In a domestic setting, a rain garden should be about 20 per cent of the size of the run-off area, whether it is a roof, lawn or hard paving, says Adrian Thorne, horticultural adviser at RHS Wisley. An average-sized rain garden would take an afternoon to build and, once the plantings are established, it would be low-maintenance.

“Bombproof” plants recommended by the Royal Horticultural Society to tolerate temporarily wet soil as well as dry include Sambucus nigra cultivars, Cornus sanguinea “Midwinter Fire”, Hydrangea “Annabelle”, Crocosmia “Lucifer”, Iris sibirica, Calamagrostis brachytricha, Deschampsia cespitosa and Miscanthus sinensis cultivars.

An alternative for a garden with a high water table or limited space is a stormwater planter connected to a downpipe to collect run-off, says Thorne.
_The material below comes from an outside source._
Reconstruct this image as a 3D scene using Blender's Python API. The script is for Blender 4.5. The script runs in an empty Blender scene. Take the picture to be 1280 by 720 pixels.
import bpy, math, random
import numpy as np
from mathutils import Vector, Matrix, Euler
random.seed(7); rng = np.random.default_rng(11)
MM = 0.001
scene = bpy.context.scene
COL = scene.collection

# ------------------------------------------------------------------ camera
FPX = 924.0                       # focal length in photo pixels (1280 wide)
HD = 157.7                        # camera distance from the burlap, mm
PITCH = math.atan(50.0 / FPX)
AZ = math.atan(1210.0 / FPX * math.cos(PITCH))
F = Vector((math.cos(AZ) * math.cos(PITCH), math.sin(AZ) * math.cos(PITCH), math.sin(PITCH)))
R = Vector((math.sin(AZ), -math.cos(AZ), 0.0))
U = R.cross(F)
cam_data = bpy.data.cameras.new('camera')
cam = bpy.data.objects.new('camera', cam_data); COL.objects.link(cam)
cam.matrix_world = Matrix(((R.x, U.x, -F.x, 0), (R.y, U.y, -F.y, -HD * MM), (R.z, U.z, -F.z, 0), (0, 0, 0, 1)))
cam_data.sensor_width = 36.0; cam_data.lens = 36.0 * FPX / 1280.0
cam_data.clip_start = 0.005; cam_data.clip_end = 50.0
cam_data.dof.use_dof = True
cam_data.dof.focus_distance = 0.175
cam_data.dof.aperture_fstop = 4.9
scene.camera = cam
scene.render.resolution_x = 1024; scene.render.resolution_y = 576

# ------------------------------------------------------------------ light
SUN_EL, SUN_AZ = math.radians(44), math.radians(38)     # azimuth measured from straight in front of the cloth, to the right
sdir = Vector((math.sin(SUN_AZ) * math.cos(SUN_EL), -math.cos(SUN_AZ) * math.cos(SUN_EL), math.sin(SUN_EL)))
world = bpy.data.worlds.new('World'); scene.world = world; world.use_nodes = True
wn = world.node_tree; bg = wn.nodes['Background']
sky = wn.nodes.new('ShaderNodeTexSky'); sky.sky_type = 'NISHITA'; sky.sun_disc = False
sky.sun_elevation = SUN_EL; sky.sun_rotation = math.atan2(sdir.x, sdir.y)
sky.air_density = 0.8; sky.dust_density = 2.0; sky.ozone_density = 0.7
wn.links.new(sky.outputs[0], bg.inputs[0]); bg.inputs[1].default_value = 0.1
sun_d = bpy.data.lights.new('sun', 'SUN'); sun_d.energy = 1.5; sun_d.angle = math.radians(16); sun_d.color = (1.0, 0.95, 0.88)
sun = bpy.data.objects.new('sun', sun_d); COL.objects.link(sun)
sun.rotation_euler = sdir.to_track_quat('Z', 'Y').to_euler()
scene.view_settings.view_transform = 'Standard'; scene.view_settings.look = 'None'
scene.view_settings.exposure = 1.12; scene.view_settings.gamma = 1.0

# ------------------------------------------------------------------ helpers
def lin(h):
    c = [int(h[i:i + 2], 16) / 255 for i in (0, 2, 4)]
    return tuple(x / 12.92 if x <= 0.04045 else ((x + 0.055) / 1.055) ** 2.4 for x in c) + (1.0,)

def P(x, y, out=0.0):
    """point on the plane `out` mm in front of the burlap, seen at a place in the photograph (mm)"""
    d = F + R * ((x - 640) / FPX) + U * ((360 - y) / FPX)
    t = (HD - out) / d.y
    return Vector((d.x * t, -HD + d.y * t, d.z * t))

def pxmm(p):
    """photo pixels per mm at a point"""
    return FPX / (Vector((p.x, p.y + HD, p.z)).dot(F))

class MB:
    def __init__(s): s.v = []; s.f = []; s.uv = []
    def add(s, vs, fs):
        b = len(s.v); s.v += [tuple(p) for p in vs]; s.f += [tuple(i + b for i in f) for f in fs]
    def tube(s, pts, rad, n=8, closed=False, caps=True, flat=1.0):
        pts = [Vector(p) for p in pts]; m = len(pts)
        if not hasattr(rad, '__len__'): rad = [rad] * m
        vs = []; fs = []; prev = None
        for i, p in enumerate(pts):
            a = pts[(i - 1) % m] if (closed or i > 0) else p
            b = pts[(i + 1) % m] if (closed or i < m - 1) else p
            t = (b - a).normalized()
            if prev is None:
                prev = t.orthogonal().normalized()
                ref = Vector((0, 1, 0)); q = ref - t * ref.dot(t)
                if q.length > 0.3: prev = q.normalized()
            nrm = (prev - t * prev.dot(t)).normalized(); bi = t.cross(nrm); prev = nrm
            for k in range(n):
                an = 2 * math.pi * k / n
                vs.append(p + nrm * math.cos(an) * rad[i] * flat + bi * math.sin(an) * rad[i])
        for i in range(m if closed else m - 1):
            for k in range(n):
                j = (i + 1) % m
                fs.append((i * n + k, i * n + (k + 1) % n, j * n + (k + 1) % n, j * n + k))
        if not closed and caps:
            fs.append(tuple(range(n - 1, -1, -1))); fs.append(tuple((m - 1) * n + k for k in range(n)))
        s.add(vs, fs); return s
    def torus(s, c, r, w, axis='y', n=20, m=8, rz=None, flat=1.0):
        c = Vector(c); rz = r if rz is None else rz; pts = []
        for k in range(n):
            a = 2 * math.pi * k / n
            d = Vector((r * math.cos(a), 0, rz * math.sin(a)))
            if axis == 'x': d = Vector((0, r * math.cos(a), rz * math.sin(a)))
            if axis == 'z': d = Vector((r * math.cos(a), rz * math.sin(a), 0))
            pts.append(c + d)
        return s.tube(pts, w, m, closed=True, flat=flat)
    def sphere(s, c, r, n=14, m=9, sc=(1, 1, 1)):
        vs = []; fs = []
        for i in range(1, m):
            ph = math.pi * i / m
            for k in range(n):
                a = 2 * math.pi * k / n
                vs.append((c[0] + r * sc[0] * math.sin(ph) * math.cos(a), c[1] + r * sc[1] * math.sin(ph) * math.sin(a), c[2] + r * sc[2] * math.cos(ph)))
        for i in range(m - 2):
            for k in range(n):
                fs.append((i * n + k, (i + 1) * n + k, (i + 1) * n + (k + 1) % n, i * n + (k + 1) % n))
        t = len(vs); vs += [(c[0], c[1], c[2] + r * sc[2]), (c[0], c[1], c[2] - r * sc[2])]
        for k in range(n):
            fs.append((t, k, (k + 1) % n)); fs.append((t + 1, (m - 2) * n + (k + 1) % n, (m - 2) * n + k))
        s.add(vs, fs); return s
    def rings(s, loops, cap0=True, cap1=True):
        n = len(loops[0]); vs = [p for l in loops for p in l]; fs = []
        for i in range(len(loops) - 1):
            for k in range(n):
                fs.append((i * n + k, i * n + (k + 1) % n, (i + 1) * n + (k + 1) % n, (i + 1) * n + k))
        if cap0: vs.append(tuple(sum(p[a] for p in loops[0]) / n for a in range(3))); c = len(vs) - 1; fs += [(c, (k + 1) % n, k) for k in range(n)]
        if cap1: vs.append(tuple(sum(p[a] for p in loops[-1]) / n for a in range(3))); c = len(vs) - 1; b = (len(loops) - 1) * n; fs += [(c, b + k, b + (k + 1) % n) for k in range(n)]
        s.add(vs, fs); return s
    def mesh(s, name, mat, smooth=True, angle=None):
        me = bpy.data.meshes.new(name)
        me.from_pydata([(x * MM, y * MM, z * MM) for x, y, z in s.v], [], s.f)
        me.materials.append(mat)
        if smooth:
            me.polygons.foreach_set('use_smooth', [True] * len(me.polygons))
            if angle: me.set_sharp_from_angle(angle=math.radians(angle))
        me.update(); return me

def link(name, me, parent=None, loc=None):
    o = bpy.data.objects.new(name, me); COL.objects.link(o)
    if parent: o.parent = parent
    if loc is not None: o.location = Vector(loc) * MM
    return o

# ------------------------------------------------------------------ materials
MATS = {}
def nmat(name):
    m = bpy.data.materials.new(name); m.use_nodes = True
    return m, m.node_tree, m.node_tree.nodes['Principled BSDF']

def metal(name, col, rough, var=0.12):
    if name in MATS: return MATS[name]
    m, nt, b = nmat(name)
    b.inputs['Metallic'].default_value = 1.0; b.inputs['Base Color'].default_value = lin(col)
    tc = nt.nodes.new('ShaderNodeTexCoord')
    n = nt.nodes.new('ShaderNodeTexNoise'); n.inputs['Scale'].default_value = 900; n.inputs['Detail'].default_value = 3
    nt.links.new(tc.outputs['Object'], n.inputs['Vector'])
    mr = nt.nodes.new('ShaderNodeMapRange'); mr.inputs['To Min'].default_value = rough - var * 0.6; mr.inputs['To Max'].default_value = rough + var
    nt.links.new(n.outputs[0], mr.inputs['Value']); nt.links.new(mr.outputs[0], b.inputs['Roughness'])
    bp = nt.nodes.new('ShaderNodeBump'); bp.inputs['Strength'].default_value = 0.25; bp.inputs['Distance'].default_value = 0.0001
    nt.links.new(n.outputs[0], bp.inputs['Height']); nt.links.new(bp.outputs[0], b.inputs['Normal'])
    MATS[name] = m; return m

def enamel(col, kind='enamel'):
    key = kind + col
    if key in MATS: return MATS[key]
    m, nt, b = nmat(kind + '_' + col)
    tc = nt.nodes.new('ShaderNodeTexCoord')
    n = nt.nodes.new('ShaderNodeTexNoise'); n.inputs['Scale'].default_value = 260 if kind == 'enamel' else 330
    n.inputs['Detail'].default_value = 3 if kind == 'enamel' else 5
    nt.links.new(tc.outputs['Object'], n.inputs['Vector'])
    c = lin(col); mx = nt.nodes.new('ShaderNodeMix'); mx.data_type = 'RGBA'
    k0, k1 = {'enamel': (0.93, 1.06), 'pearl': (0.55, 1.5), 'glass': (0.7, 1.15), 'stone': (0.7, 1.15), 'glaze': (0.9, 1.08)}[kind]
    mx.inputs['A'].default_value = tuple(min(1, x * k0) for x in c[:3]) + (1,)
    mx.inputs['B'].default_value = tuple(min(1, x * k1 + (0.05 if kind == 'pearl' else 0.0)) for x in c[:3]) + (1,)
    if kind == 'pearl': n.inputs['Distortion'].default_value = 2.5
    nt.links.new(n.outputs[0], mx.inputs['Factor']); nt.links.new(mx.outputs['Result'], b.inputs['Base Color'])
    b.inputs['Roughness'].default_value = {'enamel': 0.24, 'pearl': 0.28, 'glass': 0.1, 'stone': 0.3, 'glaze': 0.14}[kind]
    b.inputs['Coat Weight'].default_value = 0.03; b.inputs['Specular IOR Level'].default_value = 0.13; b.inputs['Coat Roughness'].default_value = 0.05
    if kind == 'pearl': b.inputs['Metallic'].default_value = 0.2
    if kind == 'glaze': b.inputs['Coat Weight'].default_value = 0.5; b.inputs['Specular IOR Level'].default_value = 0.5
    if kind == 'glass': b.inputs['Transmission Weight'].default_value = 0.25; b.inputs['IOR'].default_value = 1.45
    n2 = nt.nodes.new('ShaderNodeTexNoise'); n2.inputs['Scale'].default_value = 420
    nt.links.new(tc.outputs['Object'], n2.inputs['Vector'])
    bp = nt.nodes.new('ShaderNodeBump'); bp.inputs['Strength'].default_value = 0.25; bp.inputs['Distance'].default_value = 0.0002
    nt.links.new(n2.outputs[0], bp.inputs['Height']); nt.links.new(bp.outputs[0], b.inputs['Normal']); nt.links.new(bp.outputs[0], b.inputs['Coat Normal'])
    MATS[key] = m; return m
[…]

A planter follows the same principles as a rain garden but on a smaller scale.

In 2022, GWT installed three rainwater planters behind Gloucester Rugby Club’s stadium to combat flooding on tarmac. Downpipes empty directly into the planters. Plantings include Salvia “Hot Lips” and Tulipa “Kingsblood” to match the club’s colours.

“We want to show people what they can do at their homes, workplaces and schools. It’s working, we’ve had feedback from people building their own rain gardens,” says Simpson.

Creating green roofs is another way to deal with run-off says Simon Rose, head of experience development at WWT. The trust was in the vanguard of creating rain gardens with its first project, designed by Neil Dunnett in 2010 at its London Wetland Centre. Any excess water not soaked up by a green roof empties into linked pools that spill over into plantings. 

For Kelly, the more of us who get digging the better. “If a few people did this in their street or area, it would have a big impact on flooding,” he says. “As an individual it’s difficult to know what to do about climate change. Creating a rain garden is something you can do.”

In the US, the Philadelphia Water Department offers financial incentives to property owners to increase stormwater management, including by building rain gardens. 

“That’s what we need our government to do over here,” says Wilson.